• **Problem to solve**: Return the lines below exactly, from the first line to the line that contains "# screen wall". Leave out pictures.

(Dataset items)
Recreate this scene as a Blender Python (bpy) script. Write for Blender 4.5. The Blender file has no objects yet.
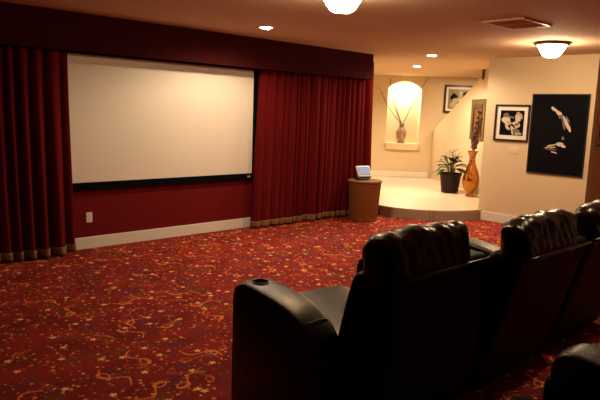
import bpy, bmesh, math, random
from mathutils import Vector, Matrix, noise
random.seed(7)
S = bpy.context.scene
COL = S.collection
PI = math.pi
ZC = 2.6            # ceiling
ZP = 0.17           # tiled platform
YW = 6.595          # screen wall

# ------------------------------------------------------------------ helpers
def link(name, bm, mats, parent=None, smooth=False, loc=None, bevel=0, rot=None):
    me = bpy.data.meshes.new(name)
    bmesh.ops.recalc_face_normals(bm, faces=bm.faces)
    bm.to_mesh(me); bm.free()
    if not isinstance(mats, (list, tuple)): mats = [mats]
    for m in mats: me.materials.append(m)
    if smooth:
        for p in me.polygons: p.use_smooth = True
    o = bpy.data.objects.new(name, me); COL.objects.link(o)
    if parent: o.parent = parent
    if loc is not None: o.location = loc
    if rot is not None: o.rotation_euler = rot
    if bevel:
        b = o.modifiers.new('bevel', 'BEVEL'); b.width = bevel; b.segments = 2; b.limit_method = 'ANGLE'
    return o
def tag(o, label, cat, group=None):
    o['label'] = label; o['category'] = cat
    if group: o['group'] = group
    return o
def thing(name, loc, label, cat, group=None, rz=0):
    o = bpy.data.objects.new(name, None); COL.objects.link(o)
    o.location = loc; o.rotation_euler = (0, 0, rz); o.empty_display_size = .1
    return tag(o, label, cat, group)
def struct(o):
    o['kind'] = 'structure'; return o
def copy_tree(o, parent=None):
    c = o.copy(); COL.objects.link(c)
    if parent: c.parent = parent
    for ch in list(o.children): copy_tree(ch, c)
    return c
def box(bm, x0, x1, y0, y1, z0, z1, mi=0):
    v = [bm.verts.new(p) for p in ((x0,y0,z0),(x1,y0,z0),(x1,y1,z0),(x0,y1,z0),(x0,y0,z1),(x1,y0,z1),(x1,y1,z1),(x0,y1,z1))]
    for f in ((0,3,2,1),(4,5,6,7),(0,1,5,4),(1,2,6,5),(2,3,7,6),(3,0,4,7)):
        bm.faces.new([v[i] for i in f]).material_index = mi
    return v
def B(*a, **k):
    bm = bmesh.new(); box(bm, *a, **k); return bm
def prism(bm, pts, z0, z1, mi=0):
    a = [bm.verts.new((x,y,z0)) for x,y in pts]; b = [bm.verts.new((x,y,z1)) for x,y in pts]
    n = len(pts)
    bm.faces.new(a[::-1]).material_index = mi; bm.faces.new(b).material_index = mi
    for i in range(n):
        bm.faces.new((a[i],a[(i+1)%n],b[(i+1)%n],b[i])).material_index = mi
def lathe(bm, prof, n=32, c=(0,0,0), mi=0, close=True):
    rings = []
    for r,z in prof:
        rings.append([bm.verts.new((c[0]+r*math.cos(2*PI*k/n), c[1]+r*math.sin(2*PI*k/n), c[2]+z)) for k in range(n)] if r > 1e-6 else [bm.verts.new((c[0],c[1],c[2]+z))])
    for a,b in zip(rings, rings[1:]):
        for k in range(n):
            k2 = (k+1) % n
            if len(a) == 1 and len(b) == 1: continue
            if len(a) == 1: f = (a[0], b[k], b[k2])
            elif len(b) == 1: f = (a[k], a[k2], b[0])
            else: f = (a[k], a[k2], b[k2], b[k])
            bm.faces.new(f).material_index = mi
    if close:
        for r in (rings[0], rings[-1]):
            if len(r) > 1: bm.faces.new(r).material_index = mi
def tube(bm, pts, rad, n=8, mi=0):
    pts = [Vector(p) for p in pts]
    if not isinstance(rad, (list, tuple)): rad = [rad]*len(pts)
    rings = []
    for i,p in enumerate(pts):
        t = (pts[min(i+1,len(pts)-1)] - pts[max(i-1,0)]).normalized()
        a = Vector((0,0,1)) if abs(t.z) < .9 else Vector((1,0,0))
        u = t.cross(a).normalized(); w = t.cross(u)
        rings.append([bm.verts.new(p + rad[i]*(math.cos(2*PI*k/n)*u + math.sin(2*PI*k/n)*w)) for k in range(n)])
    for a,b in zip(rings, rings[1:]):
        for k in range(n): bm.faces.new((a[k],a[(k+1)%n],b[(k+1)%n],b[k])).material_index = mi
    bm.faces.new(rings[0]).material_index = mi; bm.faces.new(rings[-1]).material_index = mi
def ball(bm, c, r, seg=10, mi=0, sc=(1,1,1)):
    m = Matrix.Translation(c) @ Matrix.Diagonal((r*sc[0], r*sc[1], r*sc[2], 1))
    n0 = len(bm.faces)
    bmesh.ops.create_uvsphere(bm, u_segments=seg, v_segments=max(4,seg//2+1), radius=1, matrix=m)
    bm.faces.ensure_lookup_table()
    for f in bm.faces[n0:]: f.material_index = mi
def rbox(size, r, n=10, fn=None):
    """rounded box, centred, with an optional displacement fn(p, normal) -> Vector"""
    bm = bmesh.new()
    bmesh.ops.create_cube(bm, size=2)
    bmesh.ops.subdivide_edges(bm, edges=bm.edges[:], cuts=n, use_grid_fill=True)
    h = Vector(size)/2
    r = min(r, min(h)*.999)
    for v in bm.verts:
        p = Vector(v.co)
        # concentrate samples near the edges
        p = Vector([math.copysign(1-(1-abs(c))**1.5, c) for c in p])
        q = Vector((p.x*h.x, p.y*h.y, p.z*h.z))
        inner = Vector([max(-(h[i]-r), min(h[i]-r, q[i])) for i in range(3)])
        d = q - inner
        if d.length > 1e-7:
            nrm = d.normalized(); q = inner + nrm*r
        else: nrm = p.normalized()
        v.co = fn(q, nrm) if fn else q
    return bm

# ------------------------------------------------------------------ materials
def mat(name, col, rough=.6, metal=0, spec=.5, emit=None, es=0, sheen=0, coat=0):
    m = bpy.data.materials.new(name); m.use_nodes = True
    b = m.node_tree.nodes['Principled BSDF']
    b.inputs['Base Color'].default_value = (*col, 1)
    b.inputs['Roughness'].default_value = rough; b.inputs['Metallic'].default_value = metal
    b.inputs['Specular IOR Level'].default_value = spec
    if emit:
        b.inputs['Emission Color'].default_value = (*emit, 1); b.inputs['Emission Strength'].default_value = es
    if sheen:
        b.inputs['Sheen Weight'].default_value = sheen; b.inputs['Sheen Roughness'].default_value = .4
        b.inputs['Sheen Tint'].default_value = (min(1, col[0]*4), min(1, col[1]*4), min(1, col[2]*4), 1)
    if coat: b.inputs['Coat Weight'].default_value = coat
    return m
class NG:
    def __init__(s, m): s.t = m.node_tree; s.N = s.t.nodes; s.L = s.t.links; s.b = s.N['Principled BSDF']
    def put(s, sock, v):
        if hasattr(v, 'is_output'): s.L.new(v, sock)
        elif isinstance(v, tuple) and len(v) == 3 and sock.type == 'RGBA': sock.default_value = (*v, 1)
        else: sock.default_value = v
    def m(s, op, a, b=0., c=None):
        n = s.N.new('ShaderNodeMath'); n.operation = op; s.put(n.inputs[0], a); s.put(n.inputs[1], b)
        if c is not None: s.put(n.inputs[2], c)
        return n.outputs[0]
    def vm(s, op, a, b):
        n = s.N.new('ShaderNodeVectorMath'); n.operation = op; s.put(n.inputs[0], a)
        if op == 'SCALE': s.put(n.inputs['Scale'], b)
        else: s.put(n.inputs[1], b)
        return n.outputs[0]
    def mix(s, f, a, b):
        n = s.N.new('ShaderNodeMix'); n.data_type = 'RGBA'
        s.put(n.inputs[0], f); s.put(n.inputs[6], a); s.put(n.inputs[7], b); return n.outputs[2]
    def pos(s): return s.N.new('ShaderNodeNewGeometry').outputs['Position']
    def obj(s): return s.N.new('ShaderNodeTexCoord').outputs['Object']
    def noise(s, v, scale, detail=3, rough=.5):
        n = s.N.new('ShaderNodeTexNoise'); s.put(n.inputs['Vector'], v); n.inputs['Scale'].default_value = scale
        n.inputs['Detail'].default_value = detail; n.inputs['Roughness'].default_value = rough; return n.outputs['Fac']
    def vor(s, v, scale, dim='2D', rnd=1., feature='F1'):
        sv = s.vm('SCALE', v, scale)
        n = s.N.new('ShaderNodeTexVoronoi'); n.voronoi_dimensions = dim; n.feature = feature; s.put(n.inputs['Vector'], sv)
        n.inputs['Scale'].default_value = 1; n.inputs['Randomness'].default_value = rnd
        return n, s.vm('SUBTRACT', sv, n.outputs['Position'])
    def sep(s, v):
        n = s.N.new('ShaderNodeSeparateXYZ'); s.put(n.inputs[0], v); return n.outputs
    def sepc(s, v):
        n = s.N.new('ShaderNodeSeparateColor'); s.put(n.inputs[0], v); return n.outputs
    def bump(s, h, strength=.3, dist=.01):
        n = s.N.new('ShaderNodeBump'); n.inputs['Strength'].default_value = strength; n.inputs['Distance'].default_value = dist
        s.put(n.inputs['Height'], h); s.L.new(n.outputs[0], s.b.inputs['Normal'])
    def ramp(s, f, stops):
        n = s.N.new('ShaderNodeValToRGB'); s.put(n.inputs[0], f)
        e = n.color_ramp.elements
        while len(e) < len(stops): e.new(.5)
        for k,(p,c) in enumerate(stops): e[k].position = p; e[k].color = (*c,1)
        return n.outputs[0]
def mottled(name, c1, c2, scale, rough=.6, bump=.0, bscale=60, **k):
    m = mat(name, c1, rough, **k); g = NG(m); p = g.pos()
    g.put(g.b.inputs['Base Color'], g.mix(g.noise(p, scale), c1, c2))
    if bump: g.bump(g.noise(p, bscale, 4), bump, .01)
    return m

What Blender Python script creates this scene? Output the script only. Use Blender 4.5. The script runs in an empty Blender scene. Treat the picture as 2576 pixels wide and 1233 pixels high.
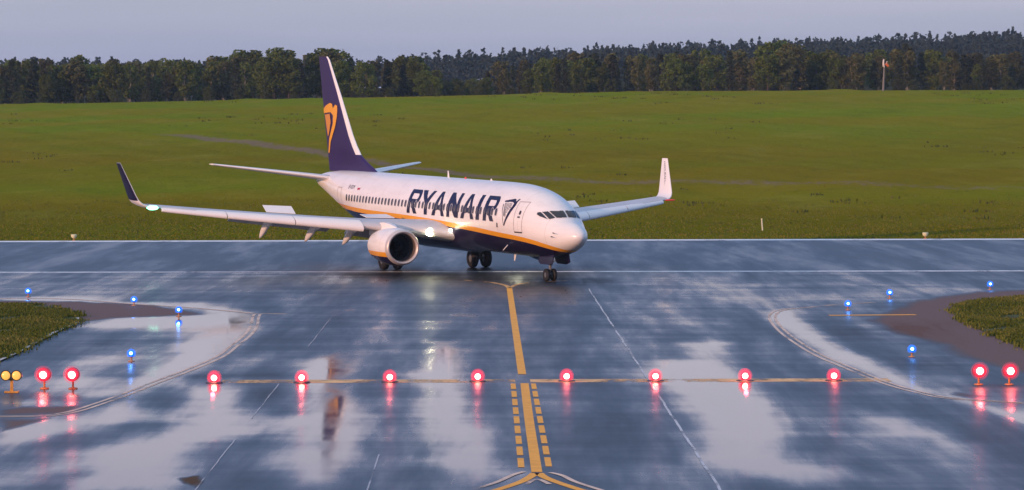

• **Response for this exercise**:
Recreate this scene as a Blender Python (bpy) script. Write for Blender 4.5. The Blender file has no objects yet.
import bpy, bmesh, math, random
from mathutils import Vector, Matrix, noise
random.seed(7)
S = bpy.context.scene
COL = S.collection
PI = math.pi
ZC = 2.6            # ceiling
ZP = 0.17           # tiled platform
YW = 6.595          # screen wall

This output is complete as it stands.